Review: Terri

 

I knew kids in junior high and high school who would say weird stuff just to get a rise out of me. They would talk dirty, and it wasn’t insulting to me personally, but they could sense I was naïve, and they enjoyed it. They were just as insecure, but they didn’t carry themselves that way. They were unnecessarily ruthless for the sake of being so.

That’s the problem for Terri (first time screen actor Jacob Wysocki). He’s a big kid for 15, large and fat beyond his age. Kids whisper stuff to him about vaginas and squeeze his man breasts. Is that particularly insulting? It’s certainly annoying. And it doesn’t help that he has to put up with this junk when he’s living alone with an uncle developing Alzheimer’s and walking to school everyday through the woods.

The title character in “Terri” is in a tailspin, developing as an adult and now conflicting with whether he’s weird or normal, smart or mentally challenged, and even good or bad. I liked getting to know Terri and observing how he grows in these few weeks of high school. I would’ve liked to know him as a kid before life seemed so confusing, but the film’s third act leaves its character wandering in uncertainty.

The bulk of the film follows Terri’s bond with Principal Fitzpatrick, played here wonderfully by John C. Reilly. Fitzpatrick sets aside time in his day to meet with and help the troubled kids in the school.

But Terri didn’t know he was a troubled kid. “I guess I just wish I didn’t need help,” he says flatly. Terri’s called out for wearing pajamas to school, but since when did doing so turn him into a monster?

This film by Azazel Jacobs is an interesting character study, but specifically in the way it challenges the teenage coming-of-age drama. Nothing about “Terri” feels commonplace or cliché. In fact it feels rightfully indie, never stepping beyond its means and reciting somewhat cryptic and quirky dialogue to a breezy score.
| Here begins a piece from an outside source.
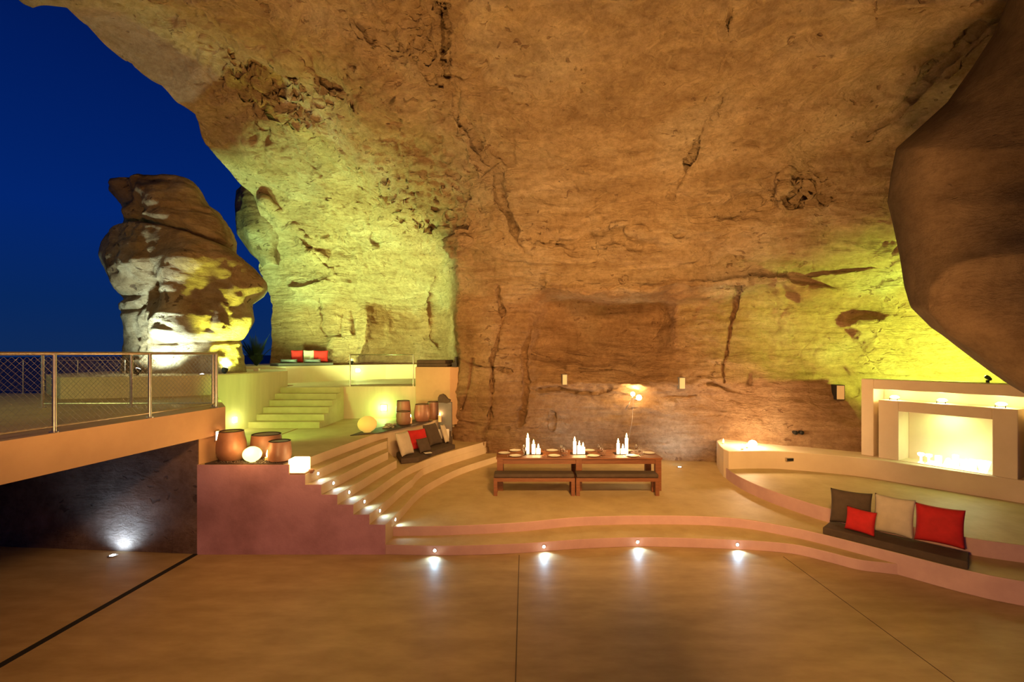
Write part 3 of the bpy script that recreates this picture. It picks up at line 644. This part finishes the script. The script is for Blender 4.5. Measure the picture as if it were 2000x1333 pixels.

And Wysocki is a joy up against Reilly. Each actor seems to be testing their range, with Wysocki likely not as subdued and challenged as his character and Reilly asserting himself as a convincing authority figure.

But the movie takes a strange left turn. It builds up Terri’s relationship with the pretty Heather (Olivia Crocicchia), who was nearly suspended when she was caught unwillingly being sexually pleasured during class. The two have a cute chemistry, but they go through a rather disturbing drunken evening in which they question their sexuality and what is required of them.

I can see this as an uncertain grappling with adulthood, but it was an uncomfortably illogical series of decisions that never fit these characters.

“Terri” loses points for going too far in its formula bending, but it has a heart beneath some unnecessary cruelty.